Never gonna give you up

Unlike all other men, who would drop you instantly, you skank

Never gonna let you down

Well, comparatively speaking at any rate.  I mean, obviously I will let you down sometimes, in terms of forgetting birthdays, never taking you out, and not building the flat pack furniture when I say I will.  And of course I’ll slob about the house drinking lager and moaning about my bygone pop career.  But I won’t leave you, like all other men probably would.

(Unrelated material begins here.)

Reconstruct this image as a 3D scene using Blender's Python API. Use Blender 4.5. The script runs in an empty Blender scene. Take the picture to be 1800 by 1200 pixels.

Never gonna run around and desert you

I will totally settle.  I’ve never had delusions of grandeur, partner-wise.  I’m more of a career guy.

Never gonna make you cry

Not deliberately, at least.  I mean, I’ll probably end up very distant and emotionally detached.  But that’s OK.  I almost certainly won’t hit you or have affairs, which is the best you can hope for.

Never gonna say goodbye

Even if you want me to.

Never gonna tell a lie and hurt you

I will be totally honest about the fact that I’ve had to settle for the bronze medal, and you can’t be hurt by that because I told you in song format right at the start of our relationship.  Don’t come into this thinking you can change me, cause you can’t.

We’ve known each other for so long

At least ten minutes now.

Your heart’s been aching but
You’re too shy to say it

Come on, you can admit it!  I am AMAZING at reading people.

Inside we both know what’s been going on
We know the game and we’re gonna play it

Well, neither of us is getting any younger.

And if you ask me how I’m feeling
Don’t tell me you’re too blind to see

I’m not going to answer any more of your stupid questions, it’s obvious how I feel about our impending life together – fine.

Chorus repeats twice

(Because we have nothing more to say to each other)

Never gonna give, never gonna give
(Give you up)
Never gonna give, never gonna give
(Give you up)

So stop crying and get used to the idea.

We’ve know each other for so long

Getting on for fifteen minutes, now

Your heart’s been aching but you’re too shy to say it
Inside we both know what’s been going on
We know the game and we’re gonna play it

I speak for both of us now.  That’s non-negotiable.

I just wanna tell you how I’m feeling
Gotta make you understand

I feel as if I’m losing you now, so I guess I’ll repeat the chorus to fade, and whilst you’re looking at your watch for the seventeenth time one of my guys will creep up behind you and cover your mouth with the hanky soaked in ether as if we were in a Nancy Drew adventure.  When you awake, you will be bound to me forever, because as discussed I am NEVER GONNA GIVE YOU UP.

Cue three solid hours of manaical laughter.